In einem zweiten Prozess vor anderen Düsseldorfer Richtern wurde nur noch gegen Nieder verhandelt — und der Hausbesitzer kam mit dreizehn Jahren und sechs Monaten davon. Ein Tötungsvorsatz, so hieß es in jenem Urteil von 2006, sei Nieder nicht nachzuweisen. Doch wieder kippte der Bundesgerichtshof das Urteil. Im dritten Anlauf — nun vor dem Landgericht Duisburg — sahen die Richter keine Zweifel am Tötungsvorsatz des Heinz Nieder. Wieder verhängten sie lebenslange Haft, stellten zudem die besondere Schwere seiner Schuld fest.

Bis dahin hatte Nieder acht Jahre in U-Haft verbracht, war dann vom Bundesverfassungsgericht freigelassen worden. Schafft es ein Staat nicht, in acht Jahren ein rechtskräftiges Urteil vorzulegen, könne das nicht zu Lasten des Angeklagten gehen, so die Begründung. Die Verfahrensdauer kam Nieder auch vor den Duisburger Richtern zugute. Sie schrieben ihm vier Jahre gut wegen der "erheblichen Verzögerungen". Wieder legte Nieder Revision ein. Doch diesmal winkte der BGH ab.
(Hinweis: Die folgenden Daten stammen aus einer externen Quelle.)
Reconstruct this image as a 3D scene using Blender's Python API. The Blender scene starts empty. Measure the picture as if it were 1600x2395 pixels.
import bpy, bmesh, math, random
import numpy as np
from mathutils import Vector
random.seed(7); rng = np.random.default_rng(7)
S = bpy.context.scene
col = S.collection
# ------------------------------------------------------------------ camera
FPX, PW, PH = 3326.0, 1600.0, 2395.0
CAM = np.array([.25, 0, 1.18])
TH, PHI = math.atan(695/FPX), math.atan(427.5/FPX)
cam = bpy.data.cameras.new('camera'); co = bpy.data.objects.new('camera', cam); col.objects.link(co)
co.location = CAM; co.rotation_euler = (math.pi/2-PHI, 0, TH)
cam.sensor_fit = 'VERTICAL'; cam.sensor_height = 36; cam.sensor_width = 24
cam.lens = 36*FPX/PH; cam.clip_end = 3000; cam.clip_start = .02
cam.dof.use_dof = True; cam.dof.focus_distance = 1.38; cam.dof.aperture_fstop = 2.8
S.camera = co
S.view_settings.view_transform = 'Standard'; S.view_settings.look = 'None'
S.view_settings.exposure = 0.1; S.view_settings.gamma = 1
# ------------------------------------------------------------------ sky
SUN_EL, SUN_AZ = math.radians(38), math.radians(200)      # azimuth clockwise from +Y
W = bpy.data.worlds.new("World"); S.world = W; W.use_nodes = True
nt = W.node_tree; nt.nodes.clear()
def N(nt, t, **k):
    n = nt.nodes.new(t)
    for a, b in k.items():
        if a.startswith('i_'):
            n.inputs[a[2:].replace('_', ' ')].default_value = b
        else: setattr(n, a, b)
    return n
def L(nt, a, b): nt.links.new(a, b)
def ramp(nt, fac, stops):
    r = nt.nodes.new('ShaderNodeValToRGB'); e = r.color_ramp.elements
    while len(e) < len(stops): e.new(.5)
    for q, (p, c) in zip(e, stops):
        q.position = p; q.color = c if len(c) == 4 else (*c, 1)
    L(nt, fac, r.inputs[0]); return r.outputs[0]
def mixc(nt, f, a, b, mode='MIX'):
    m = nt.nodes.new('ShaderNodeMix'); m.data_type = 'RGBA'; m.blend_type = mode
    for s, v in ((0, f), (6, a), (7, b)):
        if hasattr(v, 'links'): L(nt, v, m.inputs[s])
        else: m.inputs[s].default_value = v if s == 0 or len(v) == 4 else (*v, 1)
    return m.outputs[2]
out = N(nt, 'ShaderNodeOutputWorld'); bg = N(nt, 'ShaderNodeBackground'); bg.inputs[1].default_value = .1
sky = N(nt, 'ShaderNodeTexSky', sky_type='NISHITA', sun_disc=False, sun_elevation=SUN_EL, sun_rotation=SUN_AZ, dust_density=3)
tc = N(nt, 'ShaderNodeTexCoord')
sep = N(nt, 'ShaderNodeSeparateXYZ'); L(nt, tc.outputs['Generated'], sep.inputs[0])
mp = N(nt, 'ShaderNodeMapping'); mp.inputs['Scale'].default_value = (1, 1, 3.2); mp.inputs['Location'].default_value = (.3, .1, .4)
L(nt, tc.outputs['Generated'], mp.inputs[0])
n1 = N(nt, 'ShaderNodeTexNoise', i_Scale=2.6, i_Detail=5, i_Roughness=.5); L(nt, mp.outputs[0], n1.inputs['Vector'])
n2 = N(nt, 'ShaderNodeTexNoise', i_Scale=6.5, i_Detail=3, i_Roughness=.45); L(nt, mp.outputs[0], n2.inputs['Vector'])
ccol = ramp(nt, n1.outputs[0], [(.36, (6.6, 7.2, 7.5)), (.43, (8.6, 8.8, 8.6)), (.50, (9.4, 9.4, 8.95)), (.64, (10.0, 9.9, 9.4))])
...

Nieders Rechtsmittel sind nun ausgeschöpft, seine Verurteilung ist rechtskräftig.

Nebenkläger Heinz Stern ist froh um diesen Schlussstrich. "Ich hatte die ganze Sache doch dauernd im Hinterkopf. Jetzt kann mein Leben neu anfangen." Ähnlich äußerte sich Anwalt Johannes Pausch. Er vertrat Theresa Rudzinska (67), die ihre Tochter bei der Hausexplosion verloren hat, selbst schwer verletzt worden war. "Meine Mandantin", so Pausch, "ist erleichtert. Ein langer Leidensweg ist nun zu Ende."